Here is another alternative hypothesis.

We are told that the program was written pre-C89, which means it can't be working around some kind of mismatch with the prototype of free, because not only was there no such thing as const nor void * prior to C89, there was no such thing as a function prototype prior to C89. stdlib.h itself was an invention of the committee. If the system headers bothered to declare free at all, they would have done it like this:

extern free();  /* no `void` return type either! */

Now, the key point here is that the absence of function prototypes meant the compiler did no argument type checking. It applied the default argument promotions (the same ones that still apply to variadic function calls) and that was it. Responsibility for making the arguments at each callsite line up with the callee's expectations lay entirely with the programmer.

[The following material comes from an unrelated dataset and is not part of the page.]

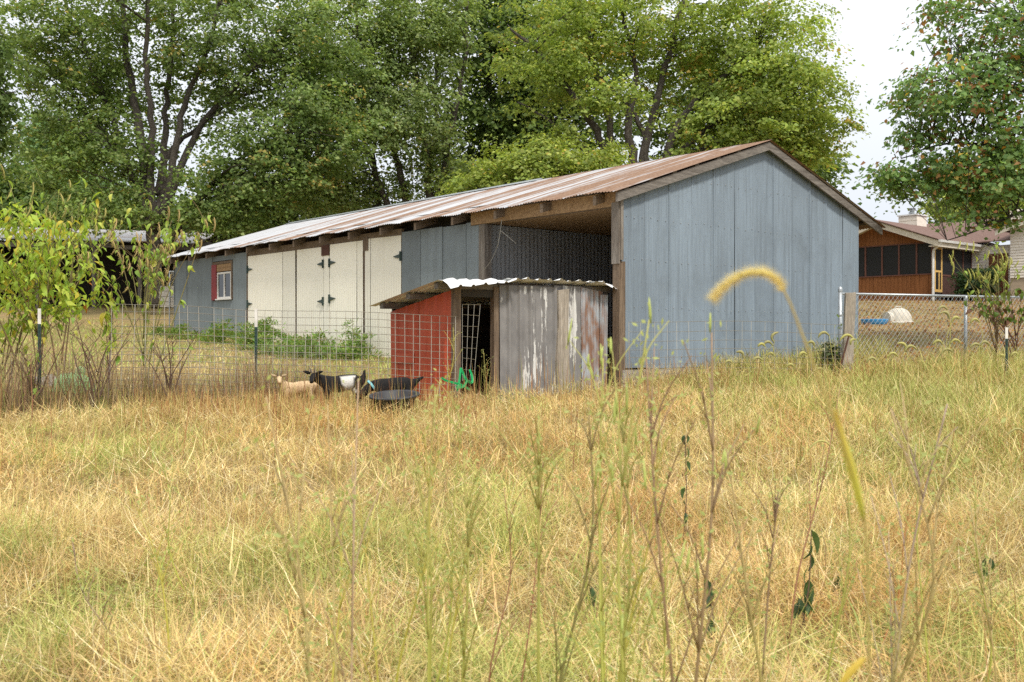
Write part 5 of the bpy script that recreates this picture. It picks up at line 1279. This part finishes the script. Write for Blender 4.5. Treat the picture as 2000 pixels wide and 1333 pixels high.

However, this still doesn't mean it was necessary to cast the argument to free on most K&R compilers. A function like

free_stuff(a, b, c)
    float *a;
    char *b;
    int *c;
{
    free(a);
    free(b);
    free(c);
}

should have been compiled correctly. So I think what we've got here is a program written to cope with a buggy compiler for an unusual environment: for instance, an environment where sizeof(float *) > sizeof(int) and the compiler wouldn't use the appropriate calling convention for pointers unless you cast them at the point of the call.

I am not aware of any such environment, but that doesn't mean there wasn't one. The most probable candidates that come to mind are cut-down "tiny C" compilers for 8- and 16-bit micros in the early 1980s. I also wouldn't be surprised to learn that early Crays had problems like this.